La familiarité de la cible exerce un effet significatif sur la discriminabilité : l'expression est plus discriminable si la cible est célèbre plutôt qu'inconnue (2,07 vs. 1,79 ; F (1, 31) = 6.97, p<.05). La familiarité du masque tend à diminuer la discriminabilité de l'expression de la cible, mais cet effet est marginal (F (1, 31) = 4.12, avec un seuil de 4.15 pour p<.05).

La familiarité du masque a aussi un effet sur le critère de décision qui est moins strict quand le masque est célèbre plutôt qu'inconnu (ß = 1.16 vs. ß = 0.78 ; F (1, 31) = 5.45, p<.05). De plus, l'interaction entre la familiarité du masque et la familiarité de la cible est, elle aussi, significative (F (1, 31) = 5.73, p<.05). Cette interaction indique que le critère de décision est le moins strict quand le masque est célèbre et la cible inconnue par rapport aux autres conditions de familiarité (ß = 1.40 vs. ß = 1.01 lorsque le masque est inconnu et la cible célèbre ; F (1, 31) = 7.35, p<.05; vs. ß = 0.91 lorsque le masque et la cible sont célèbres ; F (1, 31) = 19.83, p<.01; et vs. ß = 0.55 lorsque le masque et la cible sont inconnus ; F (1, 31) = 6.15, p<.05).
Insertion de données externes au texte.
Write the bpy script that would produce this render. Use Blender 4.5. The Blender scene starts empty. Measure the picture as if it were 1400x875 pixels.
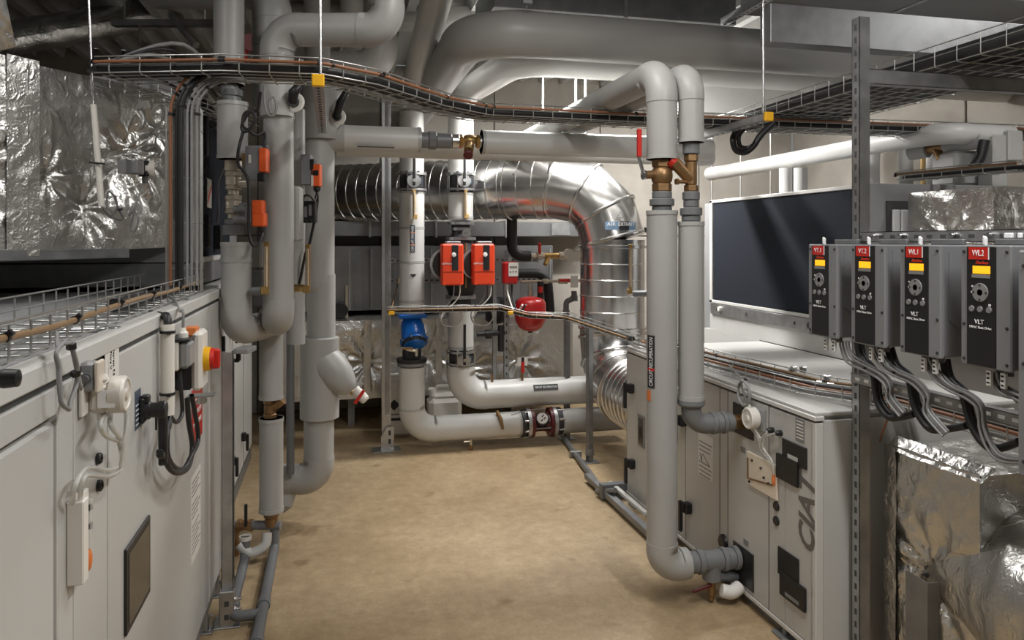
import bpy, math, random
from mathutils import Vector, Matrix, noise
random.seed(7)
V = Vector
scene = bpy.context.scene
COL = scene.collection

# ------------------------------------------------------------ camera, world, exposure, lights
H = 1.75
FPX = 1011.0
YAW = math.radians(13.62)
cs, sn = math.cos(YAW), math.sin(YAW)
cam = bpy.data.cameras.new('camera'); camo = bpy.data.objects.new('camera', cam); COL.objects.link(camo)
cam.sensor_width = 36.0; cam.lens = FPX / 1400 * 36.0; cam.shift_y = -(437.5 - 330.0) / 1400
cam.clip_start = 0.05
camo.location = (0, 0, H); camo.rotation_euler = (math.pi / 2, 0, -YAW)
scene.camera = camo
scene.view_settings.view_transform = 'Standard'
scene.view_settings.look = 'None'
scene.view_settings.gamma = 1.0
scene.view_settings.use_curve_mapping = False
scene.view_settings.exposure = 0.15
wd = bpy.data.worlds.new('world'); scene.world = wd; wd.use_nodes = True
wd.node_tree.nodes['Background'].inputs[0].default_value = (.6, .62, .65, 1)
wd.node_tree.nodes['Background'].inputs[1].default_value = 0.3

def area(name, loc, sx, sy, power, rot=(0, 0, 0), col=(1, .985, .96)):
    l = bpy.data.lights.new(name, 'AREA'); l.shape = 'RECTANGLE'; l.size = sx; l.size_y = sy
    l.energy = power; l.color = col
    o = bpy.data.objects.new(name, l); o.location = loc; o.rotation_euler = rot; COL.objects.link(o)
    return o
LUM = [  # unseen ceiling lights added for brightness, the one behind the pipes inferred: x, y, z, length along x, length along y, power
    (1.60, 0.7, 3.42, .16, 1.5, 58),
    (0.85, 2.5, 3.42, .16, 1.3, 20),
    (1.85, 5.6, 3.24, 1.3, .16, 130),
    (3.9, 2.6, 3.42, .16, 1.5, 16),
    (3.6, 6.4, 3.42, 1.5, .16, 80),
    (-1.3, 1.9, 3.42, .16, 1.5, 15),
]
for i, (x, y, z, a, b, p) in enumerate(LUM):  # bodies for the added lights and the inferred one behind the pipes
    area('unseen_tube_light', (x, y, z - .06), a, b, p)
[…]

Les autres conditions ne diffèrent pas significativement entre elles.

Globalement, ces résultats confirment donc nos hypothèses. L'interférence antérograde augmente quand le masque antérograde est célèbre alors que la cible est inconnue. En d'autres termes, les participants tendent à percevoir l'expression du premier visage plus souvent s'il est célèbre plutôt qu'inconnu. Cette observation n'est cependant faite que lorsque le masque est neutre (et la cible souriante). Quand le masque est souriant et célèbre, les participants perçoivent mieux l'expression d'une cible neutre et inconnue. Dans ce dernier cas, il semble que l'association de la familiarité et du sourire en masque favorise la discrimination perceptive du masque et de la cible. Percevant plus distinctement le masque, les participants sont alors plus à même de répondre correctement sur l'expression de la cible. Les indicateurs d' et β de la théorie de la détection du signal permettent de mieux comprendre le rôle de la familiarité ; elle entraîne non seulement un abaissement du critère de décision, mais surtout une augmentation de la discriminabilité de la cible lorsque cette dernière est célèbre. Elle tend même à diminuer la discriminabilité lorsqu'elle est associée au masque. Il est à noter que la familiarité n'influence par la discriminabilité de l'identité ou de la familiarité elle-même, mais de l'expression faciale émotionnelle.

Ces données montrent que les participants perçoivent plus souvent l'expression du visage masque s'il est souriant et la cible neutre que dans le cas contraire. L'interférence antérograde du sourire est donc plus élevée que celle de l'expression neutre. Toutefois, le protocole expérimental utilisé ici ne permet pas d'en tirer une conclusion définitive. Pour cela, il aurait fallu prendre en considération les deux autres conditions expérimentales où le masque et la cible auraient eu la même expression, souriante ou neutre. Ces conditions expérimentales ne pouvaient pas être mises en oeuvre dans ce paradigme car il n'aurait pas été possible de déterminer objectivement si les participants percevaient l'expression du premier ou du second visage. Cependant, Calis et Mens (1986) ont manipulé ces conditions dans une tâche portant sur l'identité. Ils observent aussi un tel biais du sourire, le masque antérograde étant plus souvent identifié s'il sourit et que la cible est neutre. On peut donc penser que le sourire amplifie l'interférence antérograde, sans doute en augmentant la discriminabilité du visage d'une manière similaire à la familiarité.

Notes
31.

Les indices d' et β sont utilisés à la place des indices A' et B'' car les premiers sont ceux que nous avons utilisés dans un premier temps et ils sont communiqués (Baudouin, Sansone, & Tiberghien, 1997). Une seconde raison est que l'utilisation des indices A' et B'' confirme les observations sur le critère de décision, mais seule une tendance, non significative, apparaît sur la discriminabilité.